After graduating from Miami University in 2004, Chet Ridenour still didn't have an absolute direction.

After graduating from Miami University in 2004, Chet Ridenour still didn't have an absolute direction.

He left Oxford with bachelor's degrees in finance and Spanish, but the idea of getting a job right away didn't satisfy the wanderlust that was bubbling up inside of him. He took a few odd jobs after college and spent two years saving money for a trip.

He spent six months backpacking across the Western Pacific Rim, traveling to countries like Cambodia, Laos, Australia and New Zealand.

"With no wife, no kids, no mortgage, I saved up some money and took off and went out to see the world," Ridenour said.

In Australia he found direction. The moment came at the Melbourne Cricket Ground, where Ridenour saw an Australian rules football game and fell in love.

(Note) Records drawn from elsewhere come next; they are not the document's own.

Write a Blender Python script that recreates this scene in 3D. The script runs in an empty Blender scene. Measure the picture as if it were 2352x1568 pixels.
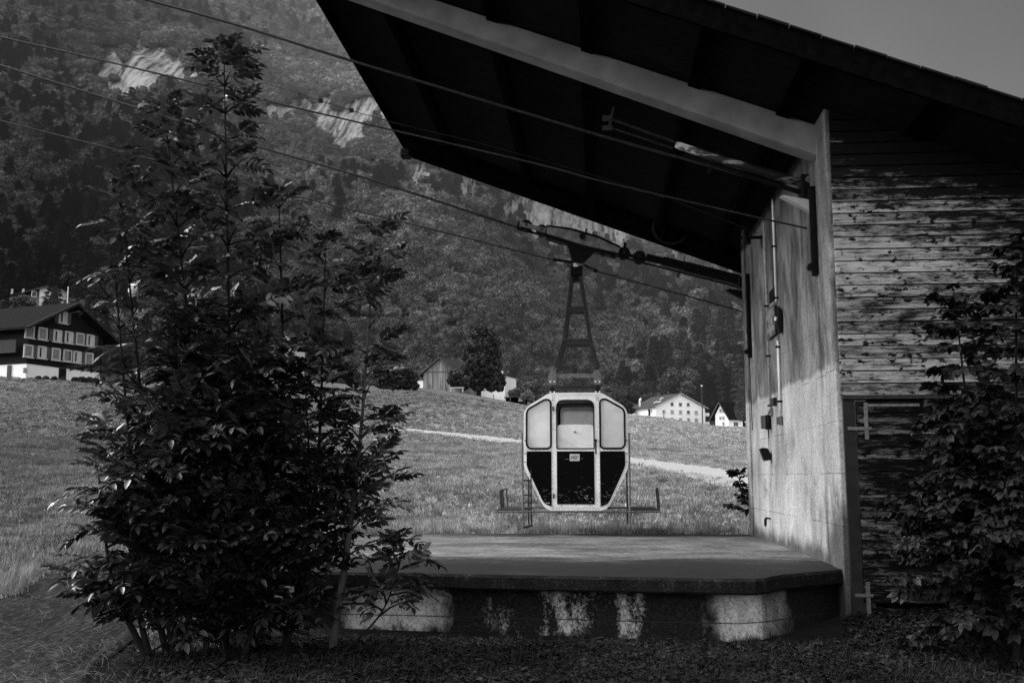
import bpy, bmesh, math, random
import numpy as np
from mathutils import Vector, Matrix, noise as mnoise
random.seed(7); RNG = np.random.default_rng(11)
C = bpy.context.scene.collection
rad = math.radians

# ------------------------------------------------------------------ camera
PITCH = rad(7.75); YAW = rad(4.86); EYE = 1.6; FPX = 35/36*2352
Fv = np.array([-math.sin(YAW)*math.cos(PITCH), math.cos(YAW)*math.cos(PITCH), math.sin(PITCH)])
Rv = np.array([math.cos(YAW), math.sin(YAW), 0.0]); Uv = np.cross(Rv, Fv); O3 = np.array([0, 0, EYE])
def ray(px, py):
    d = Fv*FPX + Rv*(px-1176) - Uv*(py-784); return d/np.linalg.norm(d)
def on(axis, px, py, v):                       # measured point of the photograph -> metres, on the plane axis = v
    d = ray(px, py); return O3 + d*((v-O3[axis])/d[axis])
def onplane(px, py, p0, n):
    d = ray(px, py); n = np.array(n, float); return O3 + d*(np.dot(np.array(p0)-O3, n)/np.dot(d, n))
def proj(p):
    q = np.array(p)-O3; c = q@Fv; return 1176+FPX*(q@Rv)/c, 784-FPX*(q@Uv)/c
cam_d = bpy.data.cameras.new('camera'); cam = bpy.data.objects.new('camera', cam_d); C.objects.link(cam)
cam_d.lens = 35; cam_d.sensor_width = 36; cam_d.clip_end = 9000; cam_d.clip_start = .05
cam.location = (0, 0, EYE); cam.rotation_euler = (math.pi/2+PITCH, 0, YAW)
bpy.context.scene.camera = cam

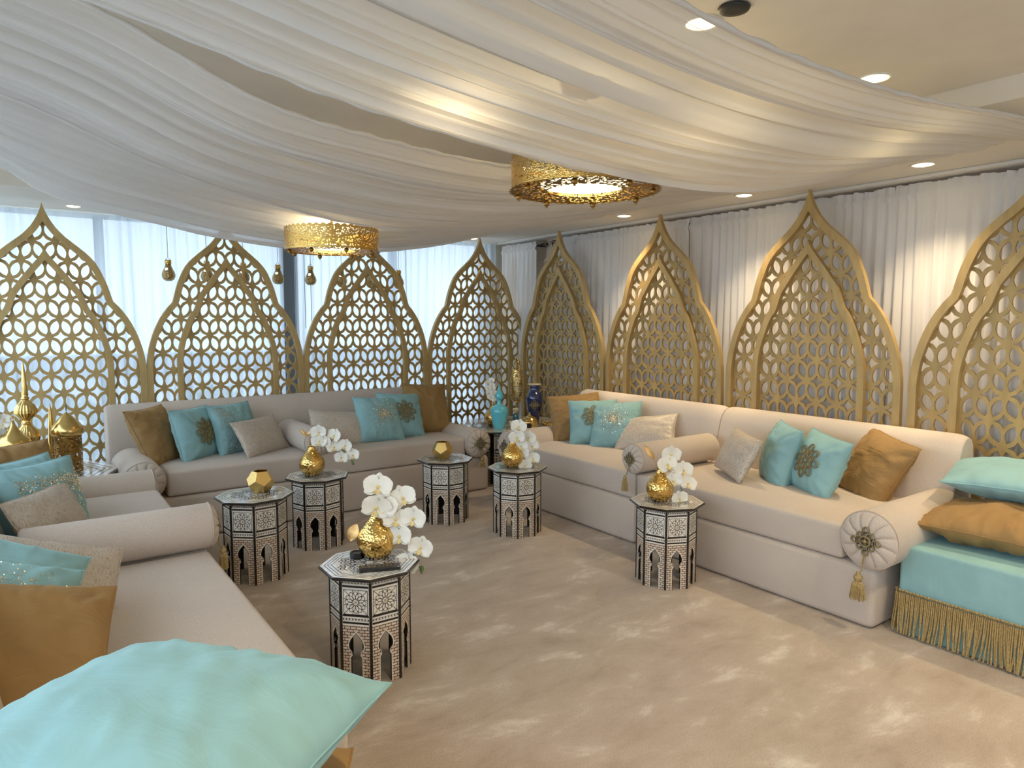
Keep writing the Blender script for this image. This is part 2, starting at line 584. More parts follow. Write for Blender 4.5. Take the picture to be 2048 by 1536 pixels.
def bush(seed, r):
    rnd = random.Random(seed)
    mb = MB()
    for k in range(420):
        d = V((rnd.gauss(0, 1), rnd.gauss(0, 1), rnd.gauss(0, 1))).normalized()
        p = d * r * (0.75 + .3 * rnd.random())
        p.z = p.z * 0.85 + r * .8
        t = V((rnd.gauss(0, 1), rnd.gauss(0, 1), rnd.gauss(0, 1))).normalized()
        s = d.cross(t).normalized()
        l = 0.10
        mb.add(([p - t * l, p + s * l * .35 + d * .02, p + t * l, p - s * l * .35 + d * .02], [(0, 1, 2, 3)]))
    return mb.mesh('foliage', M['bush'])


for i, (x, y) in enumerate(((0.35, 9.4), (2.0, 9.6), (3.2, 9.5))):
    b = empty('shrub', (x, y, -.15), 0, ('green shrub outside the glass behind the leftmost arched screen', 'green shrub outside the glass behind the second arched screen from the left', 'green shrub outside the glass behind the third arched screen from the left')[i], 'shrub', 'shrubs outside the window')
    add('foliage', bush(i, 0.48), b)
    add('trunk', lathe_mesh('trunk', [(0.04, 0), (0.03, .6)], M['stem'], 8), b)
rl = empty('railing', (0, 11, -.15), 0, 'dark railing with a deep top beam outside beyond the voile curtain', 'railing')
add('top_beam', box_mesh('top_beam', -6, 12, 0, .2, .90, 1.17, M['parapet']), rl)
for k in range(10):
    add('post', box_mesh('post', -.05, .05, .05, .15, 0, .90, M['parapet']), rl, (-6 + 2 * k, 0, 0))


# ------------------------------------------------------------------ curtains
def curtain_mesh(name, length, z0, z1, matl, seed, pitch=0.075, amp=0.030, ruffle=0.0):
    """hangs in the XZ plane from x=0..length, folds in y"""
    rnd = random.Random(seed)
    n = int(length / pitch * 7)
    zs = ([z1, z1 - .022, z1 - .045, z1 - .075, z1 - .105] if ruffle else [z1, z1 - .03, z1 - .055, z1 - .08, z1 - .14]) + [z1 - .14 - (z1 - .14 - z0) * (i + 1) / 8 for i in range(8)]
    vs, fs = [], []
    ph = rnd.random() * 50
    for j, z in enumerate(zs):
        d = (z1 - z) / (z1 - z0)
        for i in range(n + 1):
            x = length * i / n
            u = x / pitch * 2 * pi
            wob = 2.4 * noise.noise((x * 3.1 + ph, d * .5, 0)) + 1.2 * noise.noise((x * 9 + ph, d * .8, 3))
            a = amp * (0.55 + 0.75 * d) * (0.55 + 0.9 * abs(noise.noise((x * 2.2, ph, 1))))
            y = a * sin(u + 2.2 * wob) + 0.35 * a * sin(2.3 * u + wob * 3 + ph)
            if ruffle and j < 5:
                y = y * (1.0, .7, .25, .4, .25)[j] + (.010 * sin(u * 2.7 + ph), .006 * sin(u * 2.7 + ph), 0, .020 + .004 * sin(u * 3 + ph), .002)[j]
            zz = z
            if ruffle and j == 0: zz += 0.012 * noise.noise((x * 22, ph, 5))
            vs.append((x + 0.012 * wob * d, y, zz))
    for j in range(len(zs) - 1):
        for i in range(n):
            fs.append((j * (n + 1) + i, j * (n + 1) + i + 1, (j + 1) * (n + 1) + i + 1, (j + 1) * (n + 1) + i))
    return mesh(name, vs, fs, matl, True)


def curtain_item(x, y, rz, length, z0, z1, matl, seed, label, group, **kw):
    o = add('voile_curtain', curtain_mesh('voile', length, z0, z1, matl, seed, **kw), None, (x, y, 0), (0, 0, rz))
    return tag(o, label, 'curtain', group)


g = 'sheer curtains over the window glass'
curtain_item(-0.98, 6.76, 0, 1.55, 0.02, ZS - .01, M['sheer_back'], 11, 'daylit voile curtain behind the leftmost arched screen', g, pitch=.11, amp=.03)
curtain_item(0.57, 6.78, 0, 1.55, 0.02, ZS - .01, M['sheer_back'], 12, 'daylit voile curtain behind the second arched screen from the left', g, pitch=.10, amp=.03)
curtain_item(2.22, 6.76, 0, 1.2, 0.02, ZS - .01, M['sheer_back'], 13, 'daylit voile curtain right of the dark window column', g, pitch=.09, amp=.025)
curtain_item(3.42, 6.78, 0, 1.16, 0.02, ZS - .01, M['sheer_back'], 14, 'daylit voile curtain beside the room corner, behind the fourth screen', g, pitch=.09, amp=.025)
# right wall
g = 'sheer curtains along the panelled right wall'
ZC = 2.345
curtain_item(4.62, 6.04, R(90), 0.66, 0.02, ZC, M['sheer_right'], 21, 'short white voile curtain between the corner and the tan pilaster', g, ruffle=1)
curtain_item(4.62, 3.95, R(90), 1.74, 0.02, ZC, M['sheer_right'], 22, 'gathered white voile curtain starting right beside the tan pilaster', g, ruffle=1)
curtain_item(4.63, 2.28, R(90), 1.67, 0.02, ZC, M['sheer_right'], 23, 'gathered white voile curtain behind the third arch on the warm wall', g, ruffle=1)
curtain_item(4.62, 0.5, R(90), 1.78, 0.02, ZC, M['sheer_right'], 24, 'gathered white voile curtain at the right edge, nearest the camera', g, ruffle=1)


def finial(mb, y, s):
    """scrolled leaf finial at the end of a rod, growing in direction s along y"""
    for k in range(4):
        a0 = k * pi / 2 + .4
        pts = []
        for i in range(9):
            t = i / 8
            rr = 0.012 + 0.022 * t
            pts.append((rr * cos(a0 + 2.6 * t), y + s * (0.01 + 0.075 * t), rr * sin(a0 + 2.6 * t)))
        mb.add(tube(pts, 0.0055, 5, taper=lambda t: 1.1 - .5 * t))
    mb.add(sphere_vf(0.014, (0, y + s * .09, 0), 8, 6))


for (y0, y1, s0, s1, lab) in ((6.0, 6.72, 1, 0, 'short black curtain rod with leaf finial near the corner'), (0.45, 5.72, 0, 1, 'long black curtain rod with leaf finial along the right wall')):
    rd = empty('curtain_rod', (4.655, 0, ZC - .04), 0, lab, 'curtain rod', 'curtain rods on the right wall')
    add('rod', MB().add(tube([(0, y0, 0), (0, y1, 0)], 0.009, 8)).mesh('rod', M['iron']), rd)
    mb = MB()
    if s0: finial(mb, y0, -1)
    if s1: finial(mb, y1, 1)
    add('finial', mb.mesh('finial', M['iron'], True), rd)
    for k in range(2 if y1 - y0 < 1 else 4):
        yy = y0 + .12 + (y1 - y0 - .24) * k / (1 if y1 - y0 < 1 else 3)
        add('bracket', MB().add(boxvf(-.006, .14, yy - .008, yy + .008, -.006, .006)).add(boxvf(-.01, .012, yy - .012, yy + .012, -.014, .04)).mesh('bracket', M['iron']), rd)

# ------------------------------------------------------------------ ceiling drapes
def drape(name, near, far, label, folds, seed, nx=110, ny=230, belly=0.03):
    A = cr(near, nx); B = cr(far, nx)
    vs, fs = [], []
    rnd = random.Random(seed)
    ph = [rnd.random() * 6.28 for _ in range(5)]
    for i in range(nx):
        s = i / (nx - 1)
        p, q = A[i], B[i]
        env = 0.35 + 0.65 * min(1.0, 4 * s * (1 - s) + .15)
        for j in range(ny + 1):
            t = j / ny
            # folds wander slowly along the length
            tt = t + 0.018 * noise.noise((s * 1.6, t * 5, seed)) + 0.012 * noise.noise((s * 3, t * 11, seed + 7))
            f = noise.noise((tt * folds * 1.0, s * .55, seed * 3.7)) * 1.0 + 0.55 * noise.noise((tt * folds * 2.3, s * .8, seed * 1.3)) + 0.28 * noise.noise((tt * folds * 4.2, s * 1.1, seed * 2.1)) + 0.16 * noise.noise((tt * folds * 8.5, s * 1.6, seed * 4.1))
            # sharper ridges
            f = math.copysign(abs(f) ** 0.8, f)
            edge = min(1.0, min(t, 1 - t) * 14)
            z = -0.055 * env * f * (0.3 + .7 * edge) - belly * env * 4 * t * (1 - t)
            c = p.lerp(q, t)
            shift = 0.025 * env * noise.noise((tt * folds * 1.7 + 9, s * .6, seed))
            vs.append((c.x, c.y + shift * edge, c.z + z))
    n1 = ny + 1
    for i in range(nx - 1):
        for j in range(ny):
            fs.append((i * n1 + j, (i + 1) * n1 + j, (i + 1) * n1 + j + 1, i * n1 + j + 1))
    o = add(name, mesh('drape', vs, fs, M['drape'], True))
    for e in (0, ny):
        add('hem', MB().add(tube([V(vs[i * n1 + e]) + V((0, 0, .002 * sin(i * 1.7))) for i in range(nx)], .0075, 6, taper=lambda t: 1 + .25 * sin(t * 160))).mesh('hem', M['hem'], True), o)
    return tag(o, label, 'drape', 'white voile swags under the ceiling')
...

Last Saturday, a little more than two years later, the sport that grabbed Ridenour's attention in a 100,000-seat stadium in Melbourne played out its first official United States Australian Footy League game in Columbus at Tuttle Park before a small crowd of lawnchair-toting family and friends.

"Things couldn't have gone any better," Ridenour said a day after his Columbus Jackaroos defeated the Cincinnati-based Ohio Valley River Rats 82-28. "We put on a good match and a good party afterward. The away team is glad to have another team within a couple hours' drive they can play."

Ridenour was all-state as a soccer player in high school. He started on defense for the Thomas Worthington boys team that won the Division I state title in 2001. His father, also named Chet Ridenour, described his son as the typical jock in high school, spending most of his time on the soccer field or in the weight room. He said his son went through a transformation in college.

Having declined scholarships to smaller schools, Ridenour chose Miami and eventually became president of the Delta Upsilon fraternity. There he learned how to motivate people as well as some organizational skills. He returned home from Oxford a changed man, said the elder Ridenour, who prefers not to use senior in his title. His son, he noticed, was more social, more dedicated. He was a leader.

"When he's motivated about something, he's going to do it," the elder Ridenour said. "It would take a bullet to his head to stop him."

Ridenour needed both his motivational and organizational skills to pursue his love of footy, if anything to save him on gas money. He eventually latched onto a footy team in Cincinnati in the spring. The Cincinnati team was one of the first to play an officially sanctioned game in this country, but Ridenour soon grew tired of the drive south. The entrepreneurial spirit he discovered in college once again began to take hold.

"Guys are interested in the sport," Ridenour said. "Just the name, it says different, says exotic, says something fun and unique. It might be something interesting just to go and check it out. When guys get here they see it's a hybrid mix of every sport they've played their entire lives and it just puts it into something new that they can really get into."

Last Saturday short cones marked off a field that was 135 meters long and 110 meters wide. There were four PVC pipes erected at either end like goal posts. The object of the game is for players to kick the ball through the posts. The main strategy is to tackle the person with the ball before they can pass it to another person or kick it through the goal posts. The ball looks like a football with blunted edges and is passed by kicking or punching it.

When looking for players, one of the first e-mails Ridenour sent out was to John Fisher, a friend and classmate at Thomas. He joined. Ridenour also scoured the Australian rules football message boards for prospective players. He was sending recruitment pitches to some of them so much, he said, that those boards' administrators believed he was spamming them.

Fisher didn't think at first it was going to be anything serious, but soon found that it would develop into a team that practiced up to three times per week.

"It's a way to stay competitive and a way to stay active," Fisher said. "It adds more when you're playing against teams from other cities rather than just goofing around out on the field kind of like pickup games."

There were four people at the first practice, but that number has grown steadily. Fisher soon found himself recruiting players. At practice Sept. 11, there were more new faces to go with the more than 20 that were already there. They opened with stretching, kicking and then did some passing drills with Ridenour keeping one eye on practice and another on his administrative duties. Soon, through, he was out there practicing with them.

The next step is forming a metro league, one that is recognized by a national governing body of Australian rules football. They've already played pseudo-metro league games between, for instance, a team representing Ohio State against a team made up of players from everywhere else.

The goal is to have club teams based out of Worthington, Columbus, Ohio State and other surrounding communities. Then they'll take the best from those teams and form a team that will travel around the country and compete for the national championship. In the meantime, it promises to be another avenue to bring people together.

"There's a neat camaraderie with the guys on the team and being part of something," Ridenour said. "It feels more than just being part of an adult coed rec team. You feel a bond between the guys even on the other team. You go out and have a beer at the pub and they'll be your wingman."